Todas las excursiones de la Asociación Micológica de Navaleno tienen mucho que contar. En esta ocasión, entre la preocupación y la anécdota, lo más frenético del viaje ha sido el recorrido por la zona norte de la comarca de Las Hurdes, con un autobús de notables dimensiones y 59 plazas, serpenteando por estrechas e incómodas carreteras de firme inestable y plagadas de curvas, algunas tan cerradas, que parecía imposible poder circular con ellas con un vehículo de tamaña dimensión.
En Riomalo de Abajo, el tiempo ha dejado sellado el paso del abandono. Hay casas que ya no despiertan a la civilización. Tejados semihundidos, paredes sobre las que la vegetación se expande como parte de un campo salvaje, una urbanización amontonada y escasa que envuelve a no más de una decena de habitantes atrapados por el fin de un camino tortuoso, que nos recuerda a las escenas fílmicas de Buñuel.
El grupo, quien quiso una vez desatascado el autobús, hizo el recorrido a pie entre Riomalo y Ladrillar, a la vera del río. Una naturaleza que asoma entre la primavera tardía arropa un agua cristalina, mientras la senda virgen se abre para recibir a los viandantes, junto al río que suena.
Ya es primavera. Se nota en los frutales en flor, el verdor de las laderas, el sol que empieza a castigar... De Ladrillar a Ríomalo de Abajo, donde imaginamos el meandro, ya que por hora y por fuerzas se hace inviable la subida. Y de allí a Monsagro cruzando por La Alberca. ¡Sorpresa¡. Un desvío por el puente de piedra del río Francia. Parece imposible pasar con semejante autobús. Los consejos y guía de Bene, y el buen temple de José Luis, el conductor hace posible lo que parecía un obstáculo letal.

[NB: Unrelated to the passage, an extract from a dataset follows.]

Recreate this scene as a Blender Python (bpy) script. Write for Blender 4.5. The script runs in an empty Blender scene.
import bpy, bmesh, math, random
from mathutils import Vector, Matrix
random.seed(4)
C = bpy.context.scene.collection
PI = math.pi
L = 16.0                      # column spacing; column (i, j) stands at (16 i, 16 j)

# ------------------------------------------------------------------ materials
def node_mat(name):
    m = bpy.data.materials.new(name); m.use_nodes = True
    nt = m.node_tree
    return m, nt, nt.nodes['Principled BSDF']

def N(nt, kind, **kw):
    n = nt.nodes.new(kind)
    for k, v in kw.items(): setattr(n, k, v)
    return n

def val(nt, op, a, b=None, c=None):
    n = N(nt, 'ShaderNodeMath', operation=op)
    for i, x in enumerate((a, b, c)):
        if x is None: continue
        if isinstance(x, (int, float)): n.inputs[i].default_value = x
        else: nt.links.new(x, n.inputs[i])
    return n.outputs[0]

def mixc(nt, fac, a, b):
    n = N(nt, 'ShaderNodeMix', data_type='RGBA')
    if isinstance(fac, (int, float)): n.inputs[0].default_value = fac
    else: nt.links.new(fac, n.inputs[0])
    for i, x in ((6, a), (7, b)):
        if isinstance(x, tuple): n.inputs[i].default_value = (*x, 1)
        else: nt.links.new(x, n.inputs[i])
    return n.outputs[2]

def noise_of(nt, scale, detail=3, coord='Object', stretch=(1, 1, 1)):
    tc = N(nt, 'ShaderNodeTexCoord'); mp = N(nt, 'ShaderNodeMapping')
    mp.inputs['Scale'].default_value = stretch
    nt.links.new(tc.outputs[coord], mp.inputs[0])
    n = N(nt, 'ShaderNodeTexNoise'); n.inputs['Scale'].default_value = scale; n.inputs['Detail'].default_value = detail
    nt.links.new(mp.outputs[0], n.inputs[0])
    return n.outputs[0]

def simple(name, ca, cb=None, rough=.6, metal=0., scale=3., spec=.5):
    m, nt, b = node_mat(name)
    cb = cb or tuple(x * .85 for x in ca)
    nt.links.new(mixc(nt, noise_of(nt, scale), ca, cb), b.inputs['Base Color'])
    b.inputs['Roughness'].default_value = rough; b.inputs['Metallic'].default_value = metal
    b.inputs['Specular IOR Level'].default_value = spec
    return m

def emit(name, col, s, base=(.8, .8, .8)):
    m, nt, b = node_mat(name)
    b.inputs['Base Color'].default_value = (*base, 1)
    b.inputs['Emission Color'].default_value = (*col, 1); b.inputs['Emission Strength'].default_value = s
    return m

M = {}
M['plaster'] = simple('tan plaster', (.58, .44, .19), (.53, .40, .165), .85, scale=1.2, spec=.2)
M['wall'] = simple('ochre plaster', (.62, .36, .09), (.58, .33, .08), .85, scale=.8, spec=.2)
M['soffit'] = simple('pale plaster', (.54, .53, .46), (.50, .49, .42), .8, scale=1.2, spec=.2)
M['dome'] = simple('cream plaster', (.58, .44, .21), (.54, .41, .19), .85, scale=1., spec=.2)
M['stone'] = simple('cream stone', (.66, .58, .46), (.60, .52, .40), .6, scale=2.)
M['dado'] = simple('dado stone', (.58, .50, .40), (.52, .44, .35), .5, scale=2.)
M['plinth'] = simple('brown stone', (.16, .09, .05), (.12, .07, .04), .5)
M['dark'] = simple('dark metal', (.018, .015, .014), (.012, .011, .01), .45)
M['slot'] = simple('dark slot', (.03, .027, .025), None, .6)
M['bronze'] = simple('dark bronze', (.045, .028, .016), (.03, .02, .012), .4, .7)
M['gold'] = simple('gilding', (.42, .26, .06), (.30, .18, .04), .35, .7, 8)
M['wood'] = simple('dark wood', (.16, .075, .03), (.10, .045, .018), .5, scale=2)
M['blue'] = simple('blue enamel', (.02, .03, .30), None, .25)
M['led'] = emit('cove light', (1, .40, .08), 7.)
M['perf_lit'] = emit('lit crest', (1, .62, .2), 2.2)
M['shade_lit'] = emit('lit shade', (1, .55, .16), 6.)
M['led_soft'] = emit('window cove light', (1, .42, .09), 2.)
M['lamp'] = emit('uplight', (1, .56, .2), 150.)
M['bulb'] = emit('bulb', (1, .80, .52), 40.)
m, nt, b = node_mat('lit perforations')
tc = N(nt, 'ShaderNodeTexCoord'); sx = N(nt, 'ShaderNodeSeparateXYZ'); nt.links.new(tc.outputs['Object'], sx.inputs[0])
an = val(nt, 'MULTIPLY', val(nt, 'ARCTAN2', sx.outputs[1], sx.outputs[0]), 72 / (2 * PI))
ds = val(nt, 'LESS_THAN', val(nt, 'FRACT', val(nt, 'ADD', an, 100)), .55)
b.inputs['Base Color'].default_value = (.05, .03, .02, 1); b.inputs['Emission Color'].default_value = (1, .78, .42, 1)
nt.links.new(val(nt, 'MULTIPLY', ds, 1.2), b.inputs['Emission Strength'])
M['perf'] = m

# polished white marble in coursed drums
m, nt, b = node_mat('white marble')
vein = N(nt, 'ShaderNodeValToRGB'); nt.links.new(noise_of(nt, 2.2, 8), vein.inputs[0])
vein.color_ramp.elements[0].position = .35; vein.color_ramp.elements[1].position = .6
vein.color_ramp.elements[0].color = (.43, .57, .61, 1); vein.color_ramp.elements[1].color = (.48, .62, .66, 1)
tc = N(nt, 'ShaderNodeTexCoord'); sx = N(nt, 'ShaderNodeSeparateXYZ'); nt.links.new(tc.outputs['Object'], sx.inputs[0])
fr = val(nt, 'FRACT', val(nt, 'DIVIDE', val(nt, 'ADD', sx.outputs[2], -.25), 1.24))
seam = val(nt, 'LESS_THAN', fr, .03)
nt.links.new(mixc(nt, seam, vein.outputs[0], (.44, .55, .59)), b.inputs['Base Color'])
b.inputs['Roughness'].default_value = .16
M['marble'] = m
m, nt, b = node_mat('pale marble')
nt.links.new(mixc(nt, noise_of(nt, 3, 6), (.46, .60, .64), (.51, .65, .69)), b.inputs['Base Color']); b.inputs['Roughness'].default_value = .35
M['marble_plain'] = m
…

Y llegamos a Monsagro, después de pasar cerca del Pico de Francia, cruzando Las Batuetas, con hambre y hastío. Y probamos las patatas meneas y el ibérico en su juego. De vuelta a Ciudad Rodrigo, nos espera Beatriz, entre un montón de anécdotas y datos sobre los robustos edificios de la ciudad. Queda la noche, y poca marcha nos acompaña en los garitos mirobrigenses.
Ya en la mañana del lunes, entramos en la Catedral, pasamos buen rato en La Alberca, comemos un tostón de muerte en Tamames, breve parada en Tordesillas, y cada mochuelo a su olivo, con el regusto de haberlo pasado bien, que siempre permanece.